人には、持って生まれた器、パワーがあるんだよ。これを見誤るからおかしくなる。スターになれない奴は、いくらスターを目指したってなれやしないの」
──では「己を知る」にはどうすればいいのでしょう。
「ここで、六星が登場するんだよ。これを入り口にして、自分の長所、短所、運気の流れを知ればいい。それが『己を知る』第一歩。

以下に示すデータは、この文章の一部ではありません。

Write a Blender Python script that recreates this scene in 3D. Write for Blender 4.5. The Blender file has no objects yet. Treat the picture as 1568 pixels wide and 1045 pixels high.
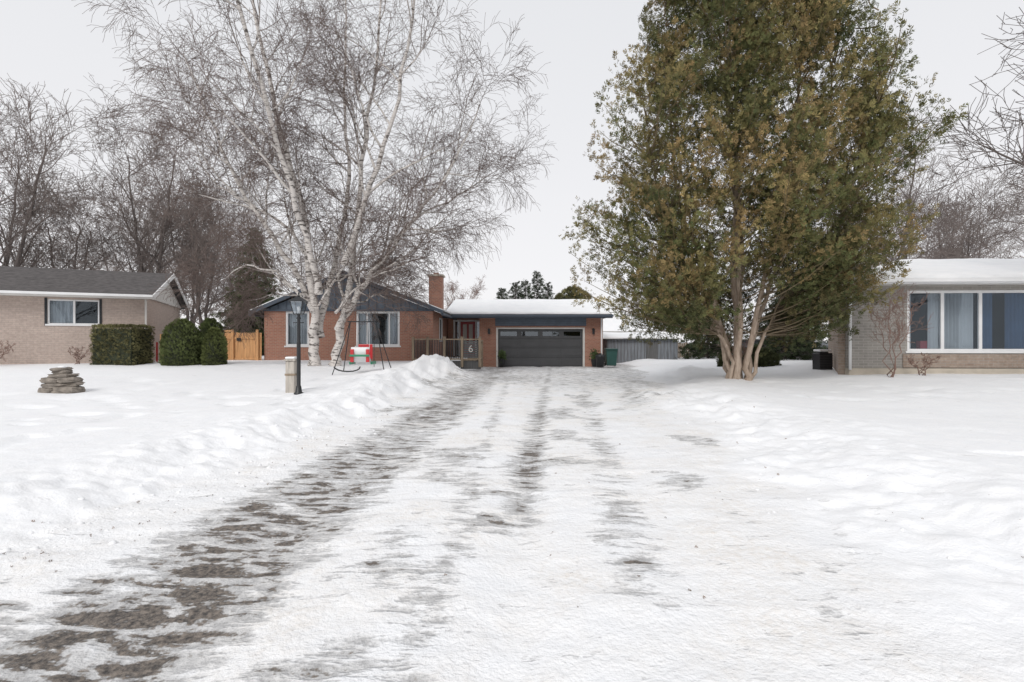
import bpy, math, random
import numpy as np
from mathutils import Vector, Matrix
R=math.radians
scene=bpy.context.scene
rng=np.random.default_rng(7)
random.seed(7)

# ------------------------------------------------------------------ noise
def _hash(ix,iy,seed):
    h=(ix.astype(np.int64)*374761393+iy.astype(np.int64)*668265263+seed*1442695041)&0xffffffff
    h=((h^(h>>13))*1274126177)&0xffffffff
    return ((h^(h>>16))&0xffff)/65535.0
def vnoise(x,y,seed=0):
    ix=np.floor(x);iy=np.floor(y);fx=x-ix;fy=y-iy
    fx=fx*fx*(3-2*fx);fy=fy*fy*(3-2*fy)
    a=_hash(ix,iy,seed);b=_hash(ix+1,iy,seed);c=_hash(ix,iy+1,seed);d=_hash(ix+1,iy+1,seed)
    return (a*(1-fx)+b*fx)*(1-fy)+(c*(1-fx)+d*fx)*fy
def fbm(x,y,seed=0,o=4):
    s=0;a=.5;t=0
    ca,sa=math.cos(.6),math.sin(.6)
    for i in range(o):
        s=s+a*vnoise(x*2**i+i*17.3,y*2**i-i*9.1,seed+i);t+=a;a*=.5
        x,y=x*ca-y*sa,x*sa+y*ca
    return s/t
def sst(a,b,x):
    t=np.clip((x-a)/(b-a),0,1);return t*t*(3-2*t)

# ------------------------------------------------------------------ materials
def newmat(name):
    m=bpy.data.materials.new(name);m.use_nodes=True
    nt=m.node_tree;b=nt.nodes['Principled BSDF'];return m,nt,b
def mixc(nt,fac,a,b,blend='MIX'):
    n=nt.nodes.new('ShaderNodeMix');n.data_type='RGBA';n.blend_type=blend
    def put(s,v):
        if isinstance(v,bpy.types.NodeSocket): nt.links.new(v,s)
        elif isinstance(v,(int,float)): s.default_value=v
        else: s.default_value=(v[0],v[1],v[2],1)
    put(n.inputs[0],fac);put(n.inputs[6],a);put(n.inputs[7],b)
    return n.outputs[2]
def mapr(nt,v,a,b,c=0.,d=1.):
    n=nt.nodes.new('ShaderNodeMapRange');nt.links.new(v,n.inputs[0])
    for i,k in enumerate((a,b,c,d)): n.inputs[i+1].default_value=k
    return n.outputs[0]
def math_(nt,op,a,b=0.):
    n=nt.nodes.new('ShaderNodeMath');n.operation=op
    for i,v in enumerate((a,b)):
        if isinstance(v,bpy.types.NodeSocket): nt.links.new(v,n.inputs[i])
        else: n.inputs[i].default_value=v
    return n.outputs[0]
def noise(nt,vec,scale,detail=3,rough=.55,dist=0.):
    n=nt.nodes.new('ShaderNodeTexNoise');n.inputs['Scale'].default_value=scale;n.inputs['Detail'].default_value=detail
    n.inputs['Roughness'].default_value=rough;n.inputs['Distortion'].default_value=dist
    if vec is not None: nt.links.new(vec,n.inputs['Vector'])
    return n.outputs[0]
def objco(nt,scale=None):
    t=nt.nodes.new('ShaderNodeTexCoord');o=t.outputs['Object']
    if scale:
        m=nt.nodes.new('ShaderNodeMapping');nt.links.new(o,m.inputs[0]);m.inputs['Scale'].default_value=scale;o=m.outputs[0]
    return o
def bump(nt,b,h,strength=.3,dist=.02):
    n=nt.nodes.new('ShaderNodeBump');n.inputs['Strength'].default_value=strength;n.inputs['Distance'].default_value=dist
    nt.links.new(h,n.inputs['Height']);nt.links.new(n.outputs[0],b.inputs['Normal'])
def plain(name,col,rough=.6,var=.2,sc=6.,metal=0.,bmp=.15,stretch=None):
    m,nt,b=newmat(name);o=objco(nt,stretch)
    n=noise(nt,o,sc,3);f=mapr(nt,n,.3,.7)
    c=mixc(nt,f,[x*(1-var) for x in col],[min(1,x*(1+var)) for x in col])
    nt.links.new(c,b.inputs['Base Color']);b.inputs['Roughness'].default_value=rough;b.inputs['Metallic'].default_value=metal
    if bmp: bump(nt,b,noise(nt,o,sc*6,2),bmp,.01)
    return m
def brick(name,c1,c2,mort,bw=.22,rh=.075):
    m,nt,b=newmat(name);o=objco(nt)
    s=nt.nodes.new('ShaderNodeSeparateXYZ');nt.links.new(o,s.inputs[0])
    c=nt.nodes.new('ShaderNodeCombineXYZ');nt.links.new(math_(nt,'ADD',s.outputs[0],s.outputs[1]),c.inputs[0]);nt.links.new(s.outputs[2],c.inputs[1])
    t=nt.nodes.new('ShaderNodeTexBrick');nt.links.new(c.outputs[0],t.inputs['Vector'])
    t.inputs['Scale'].default_value=1;t.inputs['Brick Width'].default_value=bw;t.inputs['Row Height'].default_value=rh
    t.inputs['Mortar Size'].default_value=.009;t.inputs['Mortar Smooth'].default_value=.2
    t.inputs['Color1'].default_value=(*c1,1);t.inputs['Color2'].default_value=(*c2,1);t.inputs['Mortar'].default_value=(*mort,1)
    n=noise(nt,o,1.3,4);col=mixc(nt,mapr(nt,n,.3,.7,0,.4),t.outputs[0],[x*.65 for x in c1])
    n2=noise(nt,o,9,2);col=mixc(nt,mapr(nt,n2,.4,.75,0,.4),col,[min(1,x*1.5) for x in c2])
    nt.links.new(col,b.inputs['Base Color']);b.inputs['Roughness'].default_value=.9
    bump(nt,b,math_(nt,'SUBTRACT',1.,t.outputs['Fac']),.5,.008)
    return m
def attrmat(name,rough=.75):
    m,nt,b=newmat(name)
    a=nt.nodes.new('ShaderNodeAttribute');a.attribute_name='col'
    nt.links.new(a.outputs['Color'],b.inputs['Base Color']);b.inputs['Roughness'].default_value=rough
    b.inputs['Specular IOR Level'].default_value=.2
    return m
def bark(name,twig,limb,dark,r0,r1,birch=False):
    m,nt,b=newmat(name)
    a=nt.nodes.new('ShaderNodeAttribute');a.attribute_name='rad'
    f=mapr(nt,a.outputs['Fac'],r0,r1)
    o=objco(nt,(1,1,3.0) if birch else (3,3,.6))
    n=noise(nt,o,3.2,4,.65)
    lc=mixc(nt,mapr(nt,n,.53,.61) if birch else mapr(nt,n,.35,.65),limb,dark)
    if birch:
        n2=noise(nt,objco(nt,(2,2,14)),2.2,2);lc=mixc(nt,mapr(nt,n2,.58,.66,0,.75),lc,dark)
    nt.links.new(mixc(nt,f,twig,lc),b.inputs['Base Color']);b.inputs['Roughness'].default_value=.85
    return m
def glassmat(name,tint=(.8,.85,.9),refl=.25):
    m=bpy.data.materials.new(name);m.use_nodes=True;nt=m.node_tree;nt.nodes.clear()
    out=nt.nodes.new('ShaderNodeOutputMaterial');mx=nt.nodes.new('ShaderNodeMixShader')
    t=nt.nodes.new('ShaderNodeBsdfTransparent');t.inputs[0].default_value=(*tint,1)
    g=nt.nodes.new('ShaderNodeBsdfGlossy');g.inputs['Roughness'].default_value=.02;g.inputs[0].default_value=(.85,.93,1,1)
    bn=nt.nodes.new('ShaderNodeBump');bn.inputs['Strength'].default_value=.02;bn.inputs['Distance'].default_value=.03
    nt.links.new(noise(nt,objco(nt),1.5,2),bn.inputs['Height']);nt.links.new(bn.outputs[0],g.inputs['Normal'])
    mx.inputs[0].default_value=refl
    nt.links.new(t.outputs[0],mx.inputs[1]);nt.links.new(g.outputs[0],mx.inputs[2]);nt.links.new(mx.outputs[0],out.inputs[0])
    return m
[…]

ただし、六星は『その場しのぎのお助け』じゃないよ。しかも絶対じゃない。『自分には優柔不断な面があるから、迅速に決断しよう』とか、『大殺界という冬の時代だから、春に備えて耐え忍ぼう』と、自分の考える道具に使うのが本来の姿だ。占いに振り回されているようじゃ、本当の自分なんていつまで経ってもわかりゃしないよ」
──己や立場をわきまえ、六星を有意義に使えば、自ずと人生が開けてくる、と。
「40歳以上の男は特に、『家』(地域、近隣の住民)、『仕事』、『家族』の3つの柱を大切にすることだよ。これが、あなたの『いま』。会社や周囲に不平不満ばかりだと、この『いま』が見えなくなるんだね。この3つのためにションベンに血をにじませながら働いていたはずなのに、そのことを忘れちまうから地獄に堕ちるんだ」
──なぜ不平不満が増えてしまうのでしょう?
「『使われ上手』じゃないからだね。『偉くなろう』なんていう下手な野心や、『自分はもっと評価されていいはずだ』という邪魔なプライドが、おかしくするんだよ。一度、プライドを捨てて使われてみな。周囲の見る目もかわって、自然と引き上げられるよ。3つの柱を守ろうと思ったら、プライドなんて邪魔になるよ。